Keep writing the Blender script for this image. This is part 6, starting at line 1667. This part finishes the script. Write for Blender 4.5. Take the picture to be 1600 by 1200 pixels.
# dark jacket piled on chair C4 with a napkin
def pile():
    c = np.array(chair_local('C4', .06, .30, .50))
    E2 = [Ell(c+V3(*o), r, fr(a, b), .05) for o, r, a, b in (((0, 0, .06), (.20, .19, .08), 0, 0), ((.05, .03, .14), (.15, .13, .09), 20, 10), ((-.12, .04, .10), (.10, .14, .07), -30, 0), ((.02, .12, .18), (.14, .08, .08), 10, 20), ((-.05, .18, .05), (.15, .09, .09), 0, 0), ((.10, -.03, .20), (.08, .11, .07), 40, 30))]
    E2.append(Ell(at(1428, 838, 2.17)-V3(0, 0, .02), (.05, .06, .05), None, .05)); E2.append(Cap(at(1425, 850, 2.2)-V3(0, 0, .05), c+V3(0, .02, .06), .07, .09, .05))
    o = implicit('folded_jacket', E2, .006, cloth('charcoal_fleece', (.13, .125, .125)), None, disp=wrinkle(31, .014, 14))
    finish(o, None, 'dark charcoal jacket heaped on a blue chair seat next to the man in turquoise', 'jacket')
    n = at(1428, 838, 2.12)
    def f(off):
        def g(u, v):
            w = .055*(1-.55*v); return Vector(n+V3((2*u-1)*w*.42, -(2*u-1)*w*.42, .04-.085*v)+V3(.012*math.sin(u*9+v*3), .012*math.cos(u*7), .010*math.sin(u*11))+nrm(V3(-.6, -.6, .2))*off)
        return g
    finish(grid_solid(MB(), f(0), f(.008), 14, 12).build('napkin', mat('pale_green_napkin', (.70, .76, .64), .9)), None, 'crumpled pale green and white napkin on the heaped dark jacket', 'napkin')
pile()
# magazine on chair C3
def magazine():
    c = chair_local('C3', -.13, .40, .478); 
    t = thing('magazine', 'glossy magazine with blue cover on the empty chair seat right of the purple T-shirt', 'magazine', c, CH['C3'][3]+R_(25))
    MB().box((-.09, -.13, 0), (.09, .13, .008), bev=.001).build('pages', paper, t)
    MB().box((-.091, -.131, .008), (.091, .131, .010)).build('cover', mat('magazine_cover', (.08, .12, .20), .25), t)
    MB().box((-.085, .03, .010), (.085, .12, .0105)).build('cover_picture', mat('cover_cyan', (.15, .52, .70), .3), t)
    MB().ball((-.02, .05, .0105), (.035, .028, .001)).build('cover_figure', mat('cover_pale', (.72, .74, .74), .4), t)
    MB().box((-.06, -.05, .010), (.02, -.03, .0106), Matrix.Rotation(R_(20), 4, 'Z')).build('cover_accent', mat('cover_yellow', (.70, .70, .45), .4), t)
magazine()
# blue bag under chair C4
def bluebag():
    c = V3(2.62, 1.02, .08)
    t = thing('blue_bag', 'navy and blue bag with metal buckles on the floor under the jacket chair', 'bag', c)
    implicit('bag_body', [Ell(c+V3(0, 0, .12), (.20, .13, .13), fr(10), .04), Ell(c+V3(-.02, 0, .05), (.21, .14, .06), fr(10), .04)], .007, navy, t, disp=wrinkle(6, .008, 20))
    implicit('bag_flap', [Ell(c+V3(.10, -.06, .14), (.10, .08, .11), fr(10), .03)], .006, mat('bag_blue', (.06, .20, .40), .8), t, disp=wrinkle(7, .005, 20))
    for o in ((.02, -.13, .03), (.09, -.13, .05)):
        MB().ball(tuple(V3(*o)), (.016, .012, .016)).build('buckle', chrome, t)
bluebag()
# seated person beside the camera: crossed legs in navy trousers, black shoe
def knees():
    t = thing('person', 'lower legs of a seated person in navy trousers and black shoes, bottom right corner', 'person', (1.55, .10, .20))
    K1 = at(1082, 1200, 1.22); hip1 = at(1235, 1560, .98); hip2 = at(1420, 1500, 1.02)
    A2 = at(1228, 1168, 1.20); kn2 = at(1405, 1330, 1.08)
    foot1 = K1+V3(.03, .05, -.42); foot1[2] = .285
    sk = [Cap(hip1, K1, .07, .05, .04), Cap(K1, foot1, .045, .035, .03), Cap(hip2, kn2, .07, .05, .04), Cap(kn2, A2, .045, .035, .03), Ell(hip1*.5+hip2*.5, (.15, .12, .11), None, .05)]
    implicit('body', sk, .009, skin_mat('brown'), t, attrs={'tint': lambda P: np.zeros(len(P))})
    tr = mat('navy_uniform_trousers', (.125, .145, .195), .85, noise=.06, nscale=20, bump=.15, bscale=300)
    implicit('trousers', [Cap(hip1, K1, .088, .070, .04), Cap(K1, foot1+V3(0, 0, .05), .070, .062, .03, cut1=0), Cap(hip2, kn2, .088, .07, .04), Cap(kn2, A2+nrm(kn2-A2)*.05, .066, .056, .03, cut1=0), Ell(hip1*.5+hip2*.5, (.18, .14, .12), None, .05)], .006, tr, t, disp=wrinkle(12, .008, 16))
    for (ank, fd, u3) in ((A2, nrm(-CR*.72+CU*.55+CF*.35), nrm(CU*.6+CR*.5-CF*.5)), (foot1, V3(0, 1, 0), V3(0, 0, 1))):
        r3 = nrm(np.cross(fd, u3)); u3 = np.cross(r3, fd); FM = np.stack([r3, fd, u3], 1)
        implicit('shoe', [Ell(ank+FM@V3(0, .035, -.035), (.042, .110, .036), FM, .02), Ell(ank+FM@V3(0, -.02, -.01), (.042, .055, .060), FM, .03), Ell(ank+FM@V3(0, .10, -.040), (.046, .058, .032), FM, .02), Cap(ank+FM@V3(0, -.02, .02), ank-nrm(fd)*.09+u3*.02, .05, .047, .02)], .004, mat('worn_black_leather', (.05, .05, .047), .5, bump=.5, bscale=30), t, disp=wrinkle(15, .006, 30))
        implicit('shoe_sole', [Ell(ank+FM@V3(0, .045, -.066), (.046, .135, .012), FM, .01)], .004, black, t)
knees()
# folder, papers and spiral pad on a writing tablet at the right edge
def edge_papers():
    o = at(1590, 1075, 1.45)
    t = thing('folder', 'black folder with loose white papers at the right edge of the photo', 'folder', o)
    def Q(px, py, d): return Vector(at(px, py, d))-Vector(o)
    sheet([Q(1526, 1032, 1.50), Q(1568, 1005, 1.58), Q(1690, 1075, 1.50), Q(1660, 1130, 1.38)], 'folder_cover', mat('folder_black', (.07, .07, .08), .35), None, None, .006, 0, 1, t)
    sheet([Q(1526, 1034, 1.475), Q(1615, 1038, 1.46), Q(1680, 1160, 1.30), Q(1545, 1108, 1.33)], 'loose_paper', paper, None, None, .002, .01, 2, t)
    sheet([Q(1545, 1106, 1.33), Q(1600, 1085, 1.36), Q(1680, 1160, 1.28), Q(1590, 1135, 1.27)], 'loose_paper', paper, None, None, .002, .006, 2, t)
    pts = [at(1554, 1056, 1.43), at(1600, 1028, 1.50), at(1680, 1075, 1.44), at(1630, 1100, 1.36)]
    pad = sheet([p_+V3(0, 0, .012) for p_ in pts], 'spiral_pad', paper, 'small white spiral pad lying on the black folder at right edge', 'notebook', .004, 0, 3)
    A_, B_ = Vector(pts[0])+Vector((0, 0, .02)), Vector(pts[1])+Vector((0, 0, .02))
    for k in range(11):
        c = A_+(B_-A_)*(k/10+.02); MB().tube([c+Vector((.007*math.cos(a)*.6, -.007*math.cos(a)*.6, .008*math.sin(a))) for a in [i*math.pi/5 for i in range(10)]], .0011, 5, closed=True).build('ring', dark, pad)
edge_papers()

══════

- [Directions for this task] Return all of the data exactly as it reads.

- [Problem solution]
Keep writing the Blender script for this image. This is part 6, starting at line 1667. This part finishes the script. Write for Blender 4.5. Take the picture to be 1600 by 1200 pixels.
# dark jacket piled on chair C4 with a napkin
def pile():
    c = np.array(chair_local('C4', .06, .30, .50))
    E2 = [Ell(c+V3(*o), r, fr(a, b), .05) for o, r, a, b in (((0, 0, .06), (.20, .19, .08), 0, 0), ((.05, .03, .14), (.15, .13, .09), 20, 10), ((-.12, .04, .10), (.10, .14, .07), -30, 0), ((.02, .12, .18), (.14, .08, .08), 10, 20), ((-.05, .18, .05), (.15, .09, .09), 0, 0), ((.10, -.03, .20), (.08, .11, .07), 40, 30))]
    E2.append(Ell(at(1428, 838, 2.17)-V3(0, 0, .02), (.05, .06, .05), None, .05)); E2.append(Cap(at(1425, 850, 2.2)-V3(0, 0, .05), c+V3(0, .02, .06), .07, .09, .05))
    o = implicit('folded_jacket', E2, .006, cloth('charcoal_fleece', (.13, .125, .125)), None, disp=wrinkle(31, .014, 14))
    finish(o, None, 'dark charcoal jacket heaped on a blue chair seat next to the man in turquoise', 'jacket')
    n = at(1428, 838, 2.12)
    def f(off):
        def g(u, v):
            w = .055*(1-.55*v); return Vector(n+V3((2*u-1)*w*.42, -(2*u-1)*w*.42, .04-.085*v)+V3(.012*math.sin(u*9+v*3), .012*math.cos(u*7), .010*math.sin(u*11))+nrm(V3(-.6, -.6, .2))*off)
        return g
    finish(grid_solid(MB(), f(0), f(.008), 14, 12).build('napkin', mat('pale_green_napkin', (.70, .76, .64), .9)), None, 'crumpled pale green and white napkin on the heaped dark jacket', 'napkin')
pile()
# magazine on chair C3
def magazine():
    c = chair_local('C3', -.13, .40, .478); 
    t = thing('magazine', 'glossy magazine with blue cover on the empty chair seat right of the purple T-shirt', 'magazine', c, CH['C3'][3]+R_(25))
    MB().box((-.09, -.13, 0), (.09, .13, .008), bev=.001).build('pages', paper, t)
    MB().box((-.091, -.131, .008), (.091, .131, .010)).build('cover', mat('magazine_cover', (.08, .12, .20), .25), t)
    MB().box((-.085, .03, .010), (.085, .12, .0105)).build('cover_picture', mat('cover_cyan', (.15, .52, .70), .3), t)
    MB().ball((-.02, .05, .0105), (.035, .028, .001)).build('cover_figure', mat('cover_pale', (.72, .74, .74), .4), t)
    MB().box((-.06, -.05, .010), (.02, -.03, .0106), Matrix.Rotation(R_(20), 4, 'Z')).build('cover_accent', mat('cover_yellow', (.70, .70, .45), .4), t)
magazine()
# blue bag under chair C4
def bluebag():
    c = V3(2.62, 1.02, .08)
    t = thing('blue_bag', 'navy and blue bag with metal buckles on the floor under the jacket chair', 'bag', c)
    implicit('bag_body', [Ell(c+V3(0, 0, .12), (.20, .13, .13), fr(10), .04), Ell(c+V3(-.02, 0, .05), (.21, .14, .06), fr(10), .04)], .007, navy, t, disp=wrinkle(6, .008, 20))
    implicit('bag_flap', [Ell(c+V3(.10, -.06, .14), (.10, .08, .11), fr(10), .03)], .006, mat('bag_blue', (.06, .20, .40), .8), t, disp=wrinkle(7, .005, 20))
    for o in ((.02, -.13, .03), (.09, -.13, .05)):
        MB().ball(tuple(V3(*o)), (.016, .012, .016)).build('buckle', chrome, t)
bluebag()
# seated person beside the camera: crossed legs in navy trousers, black shoe
def knees():
    t = thing('person', 'lower legs of a seated person in navy trousers and black shoes, bottom right corner', 'person', (1.55, .10, .20))
    K1 = at(1082, 1200, 1.22); hip1 = at(1235, 1560, .98); hip2 = at(1420, 1500, 1.02)
    A2 = at(1228, 1168, 1.20); kn2 = at(1405, 1330, 1.08)
    foot1 = K1+V3(.03, .05, -.42); foot1[2] = .285
    sk = [Cap(hip1, K1, .07, .05, .04), Cap(K1, foot1, .045, .035, .03), Cap(hip2, kn2, .07, .05, .04), Cap(kn2, A2, .045, .035, .03), Ell(hip1*.5+hip2*.5, (.15, .12, .11), None, .05)]
    implicit('body', sk, .009, skin_mat('brown'), t, attrs={'tint': lambda P: np.zeros(len(P))})
    tr = mat('navy_uniform_trousers', (.125, .145, .195), .85, noise=.06, nscale=20, bump=.15, bscale=300)
    implicit('trousers', [Cap(hip1, K1, .088, .070, .04), Cap(K1, foot1+V3(0, 0, .05), .070, .062, .03, cut1=0), Cap(hip2, kn2, .088, .07, .04), Cap(kn2, A2+nrm(kn2-A2)*.05, .066, .056, .03, cut1=0), Ell(hip1*.5+hip2*.5, (.18, .14, .12), None, .05)], .006, tr, t, disp=wrinkle(12, .008, 16))
    for (ank, fd, u3) in ((A2, nrm(-CR*.72+CU*.55+CF*.35), nrm(CU*.6+CR*.5-CF*.5)), (foot1, V3(0, 1, 0), V3(0, 0, 1))):
        r3 = nrm(np.cross(fd, u3)); u3 = np.cross(r3, fd); FM = np.stack([r3, fd, u3], 1)
        implicit('shoe', [Ell(ank+FM@V3(0, .035, -.035), (.042, .110, .036), FM, .02), Ell(ank+FM@V3(0, -.02, -.01), (.042, .055, .060), FM, .03), Ell(ank+FM@V3(0, .10, -.040), (.046, .058, .032), FM, .02), Cap(ank+FM@V3(0, -.02, .02), ank-nrm(fd)*.09+u3*.02, .05, .047, .02)], .004, mat('worn_black_leather', (.05, .05, .047), .5, bump=.5, bscale=30), t, disp=wrinkle(15, .006, 30))
        implicit('shoe_sole', [Ell(ank+FM@V3(0, .045, -.066), (.046, .135, .012), FM, .01)], .004, black, t)
knees()
# folder, papers and spiral pad on a writing tablet at the right edge
def edge_papers():
    o = at(1590, 1075, 1.45)
    t = thing('folder', 'black folder with loose white papers at the right edge of the photo', 'folder', o)
    def Q(px, py, d): return Vector(at(px, py, d))-Vector(o)
    sheet([Q(1526, 1032, 1.50), Q(1568, 1005, 1.58), Q(1690, 1075, 1.50), Q(1660, 1130, 1.38)], 'folder_cover', mat('folder_black', (.07, .07, .08), .35), None, None, .006, 0, 1, t)
    sheet([Q(1526, 1034, 1.475), Q(1615, 1038, 1.46), Q(1680, 1160, 1.30), Q(1545, 1108, 1.33)], 'loose_paper', paper, None, None, .002, .01, 2, t)
    sheet([Q(1545, 1106, 1.33), Q(1600, 1085, 1.36), Q(1680, 1160, 1.28), Q(1590, 1135, 1.27)], 'loose_paper', paper, None, None, .002, .006, 2, t)
    pts = [at(1554, 1056, 1.43), at(1600, 1028, 1.50), at(1680, 1075, 1.44), at(1630, 1100, 1.36)]
    pad = sheet([p_+V3(0, 0, .012) for p_ in pts], 'spiral_pad', paper, 'small white spiral pad lying on the black folder at right edge', 'notebook', .004, 0, 3)
    A_, B_ = Vector(pts[0])+Vector((0, 0, .02)), Vector(pts[1])+Vector((0, 0, .02))
    for k in range(11):
        c = A_+(B_-A_)*(k/10+.02); MB().tube([c+Vector((.007*math.cos(a)*.6, -.007*math.cos(a)*.6, .008*math.sin(a))) for a in [i*math.pi/5 for i in range(10)]], .0011, 5, closed=True).build('ring', dark, pad)
edge_papers()